More recently, a restaurant owner made the news for suing his financial partner for financial improprieties, fraud, corporate waste, breach of fiduciary duty, and more. Many people turn to lawsuits when they’ve been wronged and feel they need a financial remedy or simply a “win.” This option should be looked at closely: Will this owner attract other partners and investors after what becomes a public battle? From a business perspective, which is more costly: allowing a partner to walk away from the alleged wrongdoings or recovering those costs while potentially forfeiting long-term business opportunities that may be missed due to a litigious reputation?

Hit ’Em Where it Really Hurts?

Another company I read about faced a competitor who allegedly defamed the company’s brand. The partners decided that even if they were to prevail, the cost and length of a potential legal battle would not be in the company’s best interests. This company instead took a creative approach to solve their problem: the company used social media to respond to the competitor’s claims.

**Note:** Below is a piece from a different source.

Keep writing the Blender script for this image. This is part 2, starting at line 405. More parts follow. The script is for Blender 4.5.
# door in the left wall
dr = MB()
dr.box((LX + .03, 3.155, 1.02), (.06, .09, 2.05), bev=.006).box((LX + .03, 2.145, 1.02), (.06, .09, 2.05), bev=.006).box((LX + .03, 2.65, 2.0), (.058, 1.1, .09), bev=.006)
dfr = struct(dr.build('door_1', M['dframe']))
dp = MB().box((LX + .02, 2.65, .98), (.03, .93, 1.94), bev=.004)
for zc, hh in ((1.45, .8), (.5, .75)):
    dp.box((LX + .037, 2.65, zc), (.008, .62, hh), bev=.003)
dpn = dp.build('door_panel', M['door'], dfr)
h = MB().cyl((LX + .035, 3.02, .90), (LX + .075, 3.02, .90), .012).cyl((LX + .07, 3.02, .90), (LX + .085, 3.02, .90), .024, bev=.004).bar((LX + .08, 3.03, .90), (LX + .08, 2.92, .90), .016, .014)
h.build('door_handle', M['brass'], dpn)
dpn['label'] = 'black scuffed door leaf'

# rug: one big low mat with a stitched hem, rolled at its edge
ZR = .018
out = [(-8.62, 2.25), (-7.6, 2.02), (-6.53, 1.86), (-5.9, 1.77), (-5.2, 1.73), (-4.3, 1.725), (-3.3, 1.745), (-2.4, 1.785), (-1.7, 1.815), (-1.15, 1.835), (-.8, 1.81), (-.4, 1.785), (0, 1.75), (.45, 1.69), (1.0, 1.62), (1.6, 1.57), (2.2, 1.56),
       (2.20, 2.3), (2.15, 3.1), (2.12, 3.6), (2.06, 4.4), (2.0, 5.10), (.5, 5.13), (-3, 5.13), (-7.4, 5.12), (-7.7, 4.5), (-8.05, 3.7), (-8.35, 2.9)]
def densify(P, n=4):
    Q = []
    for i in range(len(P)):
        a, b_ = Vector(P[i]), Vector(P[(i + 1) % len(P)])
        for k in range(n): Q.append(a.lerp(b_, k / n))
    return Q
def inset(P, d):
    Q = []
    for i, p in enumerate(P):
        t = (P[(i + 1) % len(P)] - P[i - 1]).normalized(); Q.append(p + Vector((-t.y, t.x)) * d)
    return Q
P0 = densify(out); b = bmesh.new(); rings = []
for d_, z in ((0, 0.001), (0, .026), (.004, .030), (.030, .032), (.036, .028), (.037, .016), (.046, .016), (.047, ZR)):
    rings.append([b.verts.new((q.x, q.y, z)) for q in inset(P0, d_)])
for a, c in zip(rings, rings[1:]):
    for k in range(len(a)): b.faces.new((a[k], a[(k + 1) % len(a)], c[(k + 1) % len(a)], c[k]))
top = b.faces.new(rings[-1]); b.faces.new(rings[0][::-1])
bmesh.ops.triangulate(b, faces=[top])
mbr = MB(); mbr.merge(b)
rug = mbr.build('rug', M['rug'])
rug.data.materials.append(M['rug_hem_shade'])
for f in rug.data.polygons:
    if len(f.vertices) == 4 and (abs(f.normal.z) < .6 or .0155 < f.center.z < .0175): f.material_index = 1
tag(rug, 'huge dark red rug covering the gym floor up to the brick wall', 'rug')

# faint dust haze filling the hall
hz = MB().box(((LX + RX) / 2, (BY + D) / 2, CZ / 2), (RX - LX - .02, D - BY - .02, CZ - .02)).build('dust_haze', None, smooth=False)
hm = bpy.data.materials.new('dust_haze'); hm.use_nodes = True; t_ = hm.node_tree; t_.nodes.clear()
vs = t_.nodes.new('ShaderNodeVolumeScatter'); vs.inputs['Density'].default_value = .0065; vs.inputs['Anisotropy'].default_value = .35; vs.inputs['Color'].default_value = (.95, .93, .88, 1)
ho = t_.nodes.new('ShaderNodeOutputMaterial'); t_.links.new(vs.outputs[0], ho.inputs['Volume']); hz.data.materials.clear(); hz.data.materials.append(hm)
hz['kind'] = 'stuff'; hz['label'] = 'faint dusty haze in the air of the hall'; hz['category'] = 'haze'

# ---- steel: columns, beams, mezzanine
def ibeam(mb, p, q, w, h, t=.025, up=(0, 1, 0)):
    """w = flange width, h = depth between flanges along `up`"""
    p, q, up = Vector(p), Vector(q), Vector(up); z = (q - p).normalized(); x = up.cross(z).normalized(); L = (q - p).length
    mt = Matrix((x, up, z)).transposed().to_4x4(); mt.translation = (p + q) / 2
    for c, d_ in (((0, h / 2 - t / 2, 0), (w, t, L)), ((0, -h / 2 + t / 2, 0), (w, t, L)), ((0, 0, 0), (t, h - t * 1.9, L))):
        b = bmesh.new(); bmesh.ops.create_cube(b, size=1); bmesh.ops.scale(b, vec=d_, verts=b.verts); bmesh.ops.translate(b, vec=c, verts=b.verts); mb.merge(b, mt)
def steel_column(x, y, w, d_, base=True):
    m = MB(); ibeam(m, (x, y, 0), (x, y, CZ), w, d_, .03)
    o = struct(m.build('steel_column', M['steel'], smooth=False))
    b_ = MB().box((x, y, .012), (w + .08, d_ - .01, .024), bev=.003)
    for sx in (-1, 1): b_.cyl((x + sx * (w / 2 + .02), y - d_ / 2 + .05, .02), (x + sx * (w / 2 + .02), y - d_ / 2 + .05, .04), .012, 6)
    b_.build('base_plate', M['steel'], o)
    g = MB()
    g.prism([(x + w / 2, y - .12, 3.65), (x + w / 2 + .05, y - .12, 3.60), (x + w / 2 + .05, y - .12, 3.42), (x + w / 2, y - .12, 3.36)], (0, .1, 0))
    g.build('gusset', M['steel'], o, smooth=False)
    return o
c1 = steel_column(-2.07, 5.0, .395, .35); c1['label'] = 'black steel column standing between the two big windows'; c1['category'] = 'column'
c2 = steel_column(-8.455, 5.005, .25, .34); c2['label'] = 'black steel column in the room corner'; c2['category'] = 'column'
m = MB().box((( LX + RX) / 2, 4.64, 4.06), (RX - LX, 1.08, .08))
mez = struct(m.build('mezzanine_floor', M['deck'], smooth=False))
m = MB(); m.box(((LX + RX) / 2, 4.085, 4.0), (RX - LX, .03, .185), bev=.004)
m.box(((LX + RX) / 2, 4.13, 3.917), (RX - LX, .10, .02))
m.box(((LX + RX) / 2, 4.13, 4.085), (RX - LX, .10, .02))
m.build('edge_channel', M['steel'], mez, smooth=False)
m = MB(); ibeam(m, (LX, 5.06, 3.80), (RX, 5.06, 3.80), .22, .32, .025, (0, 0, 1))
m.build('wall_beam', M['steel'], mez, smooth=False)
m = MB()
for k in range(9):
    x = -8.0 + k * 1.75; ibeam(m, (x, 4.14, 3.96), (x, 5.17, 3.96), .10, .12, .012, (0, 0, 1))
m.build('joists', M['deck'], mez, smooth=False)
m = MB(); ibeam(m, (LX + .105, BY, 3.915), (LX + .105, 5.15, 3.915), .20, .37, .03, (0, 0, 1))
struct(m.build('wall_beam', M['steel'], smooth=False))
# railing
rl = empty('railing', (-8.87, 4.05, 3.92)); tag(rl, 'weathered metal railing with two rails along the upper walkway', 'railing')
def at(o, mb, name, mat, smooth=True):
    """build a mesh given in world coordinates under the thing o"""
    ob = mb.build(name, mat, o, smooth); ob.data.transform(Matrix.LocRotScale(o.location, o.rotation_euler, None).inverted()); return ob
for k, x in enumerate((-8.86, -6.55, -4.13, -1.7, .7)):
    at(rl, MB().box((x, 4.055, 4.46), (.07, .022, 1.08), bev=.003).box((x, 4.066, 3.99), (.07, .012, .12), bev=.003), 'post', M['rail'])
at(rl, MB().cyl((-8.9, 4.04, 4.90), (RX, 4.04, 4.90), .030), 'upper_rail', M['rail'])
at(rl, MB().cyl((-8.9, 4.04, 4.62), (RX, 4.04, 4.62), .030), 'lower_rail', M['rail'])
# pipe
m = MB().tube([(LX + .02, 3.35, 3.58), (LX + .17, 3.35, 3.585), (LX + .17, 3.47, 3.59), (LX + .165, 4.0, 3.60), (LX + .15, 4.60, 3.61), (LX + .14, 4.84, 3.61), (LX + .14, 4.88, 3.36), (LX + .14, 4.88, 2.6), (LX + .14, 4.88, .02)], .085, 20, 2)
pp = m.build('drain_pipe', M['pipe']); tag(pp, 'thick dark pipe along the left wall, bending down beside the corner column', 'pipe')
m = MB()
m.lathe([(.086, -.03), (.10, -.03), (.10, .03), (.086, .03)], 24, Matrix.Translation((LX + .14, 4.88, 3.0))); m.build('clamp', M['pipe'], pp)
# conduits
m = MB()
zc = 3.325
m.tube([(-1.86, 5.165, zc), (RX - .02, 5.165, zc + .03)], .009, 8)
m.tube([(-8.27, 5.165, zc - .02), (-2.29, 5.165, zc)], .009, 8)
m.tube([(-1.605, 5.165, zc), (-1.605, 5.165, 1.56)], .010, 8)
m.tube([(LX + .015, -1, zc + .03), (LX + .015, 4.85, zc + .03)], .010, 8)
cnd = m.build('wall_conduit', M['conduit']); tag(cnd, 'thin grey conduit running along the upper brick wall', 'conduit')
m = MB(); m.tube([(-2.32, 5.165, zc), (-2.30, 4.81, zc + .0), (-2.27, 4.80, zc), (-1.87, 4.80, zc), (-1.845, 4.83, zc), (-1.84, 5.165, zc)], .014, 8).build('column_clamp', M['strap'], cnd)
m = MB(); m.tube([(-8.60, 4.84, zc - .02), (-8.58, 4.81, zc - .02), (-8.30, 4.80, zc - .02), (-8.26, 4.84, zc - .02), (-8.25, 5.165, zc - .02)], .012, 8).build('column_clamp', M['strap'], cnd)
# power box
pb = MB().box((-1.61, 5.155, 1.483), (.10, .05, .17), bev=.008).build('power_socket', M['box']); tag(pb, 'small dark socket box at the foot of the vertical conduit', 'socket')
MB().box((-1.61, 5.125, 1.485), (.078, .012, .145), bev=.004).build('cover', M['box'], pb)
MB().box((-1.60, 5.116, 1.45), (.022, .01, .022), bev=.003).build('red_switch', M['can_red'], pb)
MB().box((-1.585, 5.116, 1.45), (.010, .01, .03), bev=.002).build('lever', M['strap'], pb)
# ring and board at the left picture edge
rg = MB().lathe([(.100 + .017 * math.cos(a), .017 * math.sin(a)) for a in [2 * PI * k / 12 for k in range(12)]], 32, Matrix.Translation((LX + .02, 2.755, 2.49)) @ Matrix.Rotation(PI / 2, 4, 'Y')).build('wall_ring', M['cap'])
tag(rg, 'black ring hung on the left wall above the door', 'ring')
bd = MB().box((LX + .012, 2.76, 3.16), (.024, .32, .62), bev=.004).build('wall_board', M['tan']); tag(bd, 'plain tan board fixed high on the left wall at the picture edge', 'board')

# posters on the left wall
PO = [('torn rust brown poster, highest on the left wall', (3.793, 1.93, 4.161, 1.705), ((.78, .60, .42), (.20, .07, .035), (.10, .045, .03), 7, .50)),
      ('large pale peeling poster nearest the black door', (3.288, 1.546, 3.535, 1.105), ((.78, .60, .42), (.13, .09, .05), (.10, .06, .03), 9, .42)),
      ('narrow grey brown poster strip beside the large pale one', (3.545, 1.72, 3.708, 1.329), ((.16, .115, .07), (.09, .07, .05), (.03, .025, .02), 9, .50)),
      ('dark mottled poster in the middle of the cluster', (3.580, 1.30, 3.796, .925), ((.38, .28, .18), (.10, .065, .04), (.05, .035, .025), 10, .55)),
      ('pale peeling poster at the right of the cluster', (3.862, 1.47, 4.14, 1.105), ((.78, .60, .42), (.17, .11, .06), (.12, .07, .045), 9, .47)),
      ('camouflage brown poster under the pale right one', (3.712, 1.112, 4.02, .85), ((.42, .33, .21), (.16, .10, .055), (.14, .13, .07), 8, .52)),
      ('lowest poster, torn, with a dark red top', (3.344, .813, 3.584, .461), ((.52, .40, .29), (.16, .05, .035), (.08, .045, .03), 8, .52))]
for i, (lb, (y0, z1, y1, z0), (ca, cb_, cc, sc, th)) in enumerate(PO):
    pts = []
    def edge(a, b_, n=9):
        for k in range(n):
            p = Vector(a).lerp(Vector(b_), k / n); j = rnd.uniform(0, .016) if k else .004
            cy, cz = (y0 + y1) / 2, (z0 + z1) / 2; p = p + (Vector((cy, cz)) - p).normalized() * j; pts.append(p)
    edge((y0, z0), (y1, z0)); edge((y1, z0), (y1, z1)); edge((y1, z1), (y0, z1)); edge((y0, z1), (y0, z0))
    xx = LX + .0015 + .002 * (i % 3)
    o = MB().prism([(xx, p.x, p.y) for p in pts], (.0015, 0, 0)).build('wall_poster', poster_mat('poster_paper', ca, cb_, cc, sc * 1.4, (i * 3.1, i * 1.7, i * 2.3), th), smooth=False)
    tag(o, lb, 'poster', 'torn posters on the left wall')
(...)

Is It Personal, or Can You Make This Just About the Numbers?

A partner in an accounting practice left her firm after questioning the ethics of her colleagues. She was not contractually bound to the firm, nor was she restricted by any non-compete or non-solicit agreements. While she did not approach old clients or colleagues, several tracked her down, and her former firm took her to court. In initial hearings, the judge threw out many of the issues raised. Knowing that more litigation, even with a solid case, would cost more than a settlement, she chose to appease her former partners financially and included, as part of the terms, that her former co-workers could not be sued for joining her new firm. This tactic ended an expensive and lengthy battle that precluded her from building a business and allowed her to protect her team.

The Bottom Line

When you have a business, how do you evaluate what kind of response best suits your needs? While each situation, company, and those involved create their own set of circumstances and details to consider, these basic questions are a place to start:

  • If you don’t pursue legal action now, will you be prevented from doing so in the future?
  • What have you already lost? (This may never be recovered.) What do you expect to gain?
  • If you pursue legal action, what could you lose financially and in reputation?
  • What would you lose if you don’t stand up for yourself or your company, both monetarily and in reputation? Would you be setting a poor precedent?
  • What will you lose in time and energy preparing for and appearing at legal proceedings?
  • Do better options exist for resolving the issue?
  • Are mediation or arbitration better options?
    • Is this a relationship (with the other party) you can afford to end? (Mediation may be able to resolve the issue as well as help repair a relationship hurt by conflict.)
    • Do the details of this conflict need to stay private?
  • Are you making your decisions based on emotions or the numbers? Which is more important to you?